Angus MacNeil, the Scottish National Party MP and chair of the committee, described the manner in which the government pulled the plug on the CCS commercialisation competition as “hugely disappointing”.
“If we don’t invest in the infrastructure needed for carbon capture and storage technology now, it could be much more expensive to meet our climate change targets in the future,” he said.
“This is the latest in a series of snap decisions that have damaged confidence in the government’s energy policy.”
A key issue raised by MacNeil is that gas-fired power stations – which the government has pledged to back in place of coal-burning power stations - are still too polluting to meet targets without the addition of CCS technology.
“If the government is committed to the climate change pledges made in Paris, it cannot afford to sit back and simply wait and see if CCS will be deployed when it is needed,” he said.
To meet targets, the government needed to ensure that we could fit gas fired power stations with carbon capture and storage technology in the 2020s, which required developing the transportation and storage infrastructure now, he added.
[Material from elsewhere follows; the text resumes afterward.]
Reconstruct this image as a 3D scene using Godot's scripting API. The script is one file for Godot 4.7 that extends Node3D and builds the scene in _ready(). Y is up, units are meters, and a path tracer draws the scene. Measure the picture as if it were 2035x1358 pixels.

The momentum that had built up over recent years has suddenly come to a halt and the industry and investors are losing confidence, the report also warned.
It also revealed that the government may have lost an opportunity to exploit existing oil and gas assets in the North Sea, with empty fields potentially able to store European industrial emissions for the next 100 years.
The MPs have called on the Department for Energy and Climate Change (DECC) to assess the financial and other benefits of using existing North Sea oil and gas infrastructure to facilitate carbon capture and storage on a commercial scale.
The National Audit Office (NAO) also announced last week it would examine the impact on taxpayers following the scrapping of the CCS funding.
The NAO will review the DECC's decision and how the department acted in light of recommendations made in 2012, following the cancellation of its previous foray into CCS.
It will also examine the impact the decision is likely to have on the Department’s objectives of decarbonisation and security of supply, and the costs incurred by government in running the latest competition.
A DECC spokesperson said: “We haven’t closed the door to CCS technology in the UK, but as part of our ongoing work to get Britain’s finances back on track, we have had to take difficult decisions to control government spending."